After graduating he was elected as chairman of the National Federation of Conservative Students (FCS) until it was disbanded in 1987 by the Party Chairman Norman Tebbit who viewed it as “too right wing”. We may well wonder how an acknowledged right wing bloodhound like Tebbit could be uneasy about any such organisation. In any case Bercow then found his political prospects revived when Tebbit appointed him Vice Chairman of the Conservative Collegiate Forum – the successor of the FCS. After a spell as a councillor for the London Borough of Lambeth and applying for the candidature of several Tory constituencies Bercow was selected to fight the ultra-safe seat of Buckingham, which he has represented since the 1997 election.
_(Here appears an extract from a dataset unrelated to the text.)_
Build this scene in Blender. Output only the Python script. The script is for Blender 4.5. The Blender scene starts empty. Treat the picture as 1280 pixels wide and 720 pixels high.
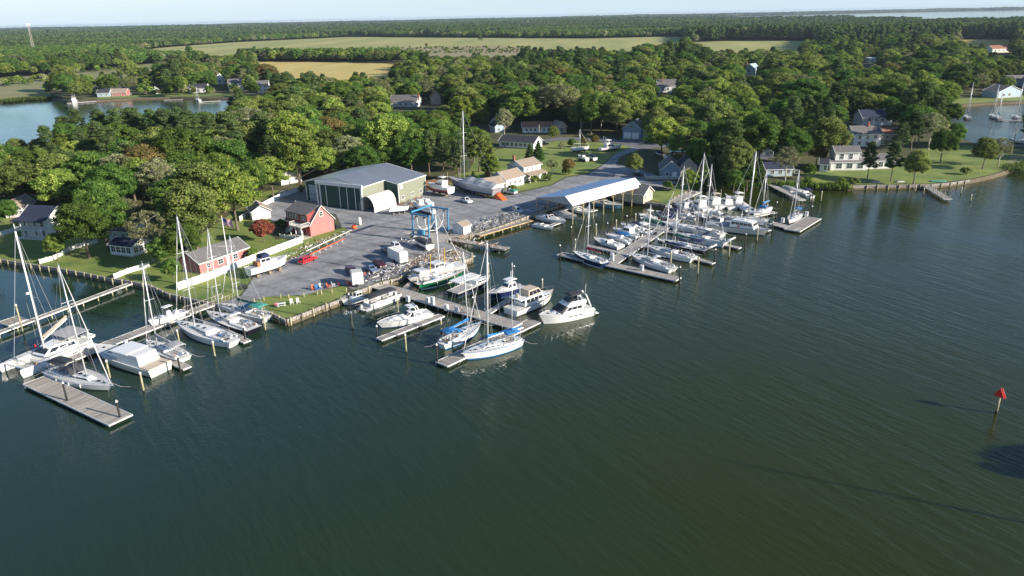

As an opposition MP he was appointed as party spokesman on a number of issues which, until he more or less exhausted his options, gave him enough opportunities to display that his university professor had not misjudged his character.

In 2002 he resigned from the Front Bench after voting in defiance of a Three Line Whip on the Labour government’s Adoption and Children Act, then openly estimated that his furious boss – Ian Duncan Smith – was as likely to guide the Tories to a win at the next election as “…meeting an Eskimo in the desert”. Maintaining the momentum, he clashed with his next minister Michael Howard over taxes, immigration and Iraq. Any tolerance on Howard’s part was exhausted when Bercow confessed to agreeing with Ann Widdecombe’s notoriously adhesive suggestion that there was “…something of the night” about Howard and his leadership style. After Howard sacked him it seemed unlikely he would again be offered a place on a Tory Front Bench. The Speakership seemed an acceptable alternative but it needed quite a bit of manipulation to place himself in position to win it; to begin with he had made himself unpopular in the Commons with his persistent sneering at other Members while correcting their mistakes in grammar and syntax. For another he had ingratiated himself with the Labour Party by producing some advisory work for them. In the final round of voting for the Speaker in June 2009 Bercow defeated Sir George Young, a lofty Old Etonian personifying landed privilege, the extreme opposite of the comprehensive boy from the suburbs of North London, by 322 votes to 271. Estimates of how many Tories voted for him were at their highest about half a dozen.

This was an accurate forecast of what to expect from Bercow’s speakership, with so many Tory MPs restless at his apparent favouring of Labour backbenchers. Contributing to this, in November 2010 David Cameron exercised his propensity for cheap jokes with a discriminatory effort about Bercow’s diminutive stature. On his part, Bercow has made the Tory leader a special target including telling him, in proper parliamentary verbiage, to shut up – twice during one recent session of Prime Minister’s Questions leaving Cameron lost for words. In June last year a Tory backbencher called him a “stupid sanctimonious dwarf”; last July Bercow suggested that a Minister and a backbencher should “leave” the chamber: “…we can manage without you” and in January the Deputy Chairman of the 1922 Committee reminded Bercow that he is “…not fucking royalty”. These hostilities are likely to continue as Honourable Members flaunt their particular jealousies and frustrations.

Even before the first vote was cast, behaviour on both sides of the contest for the Bercow speakership did not inspire any confidence in the judgement or the motivation of those Representatives of the People at Westminster. It has given us no reason to believe that our interests – how we live, what we live on, who we live with, what the future holds for us – are safe in their hands, in their decisions on the green benches, in their gossip on the terrace and the tea-room. In the interests of organising a different, humane manner of running our affairs we must draw the conclusion from this episode, as from countless others, that we should have confidence in only ourselves.